Hydrocarbon implications
The novel hypothesis on subsurface accumulation of salt has fundamental implications for hydrocarbon accumulation because it is a result of the processes that create sedimentary basins.
Basins are formed by tectonic movements, and the deep basinal faults are frequently associated with processes in the mantle, causing high heat flow in the fault systems.
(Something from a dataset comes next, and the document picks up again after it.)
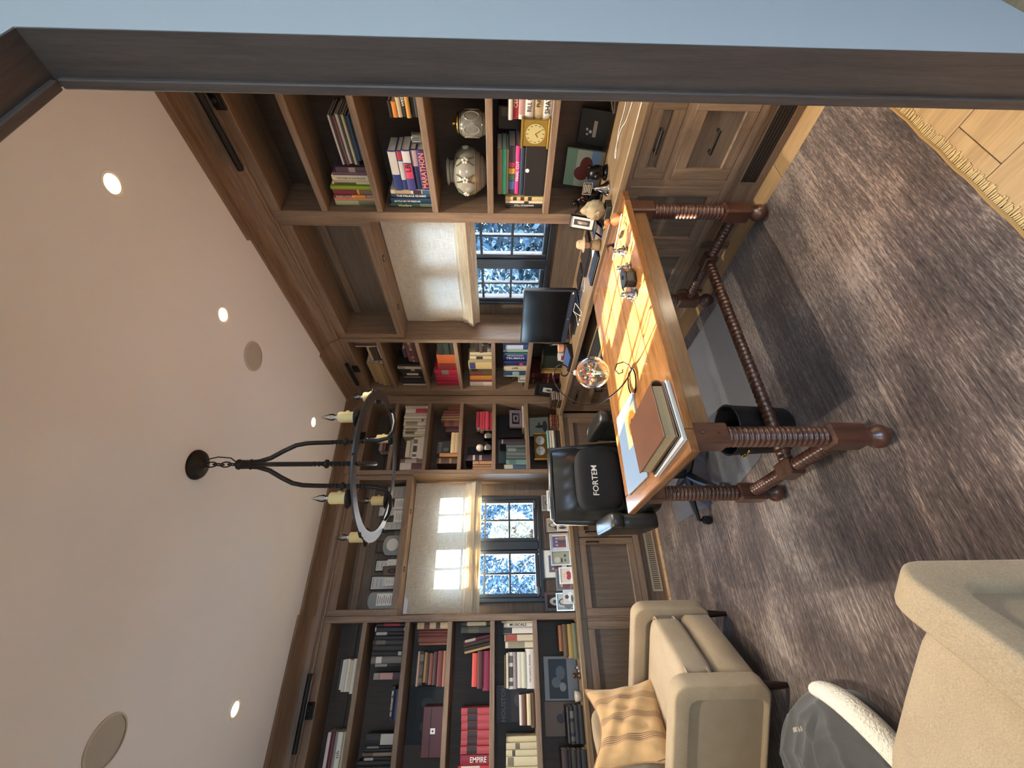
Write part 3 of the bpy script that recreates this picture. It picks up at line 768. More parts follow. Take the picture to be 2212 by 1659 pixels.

The faults allow the circulation of sea water and brines, driven by heat and gravity.
When brines come into the “supercritical zone” of water, water will gradually lose its ability to dissolve salt, and salt will accumulate in the fracture systems.
In traditional thinking, a prerequisite for the accumulation of salt is a dry climate, and this is contradictory to the frequently observed high rate of water-transported sediments into the basin.
The subsurface accumulation of salt opens up the possibility to have a wet climate that promotes a high rate of erosion and transportation of sediments into the basin, at the same time as salt accumulates in the subsurface. Rapid and extreme shifts in climate and sea level (e.g., the “Messinian Salinity Crisis”) are therefore not necessary prerequisites in the authors’ model.
This knowledge will have a fundamental impact on the interpretation of basin development that is a cornerstone in the exploration for hydrocarbons, Hovland said.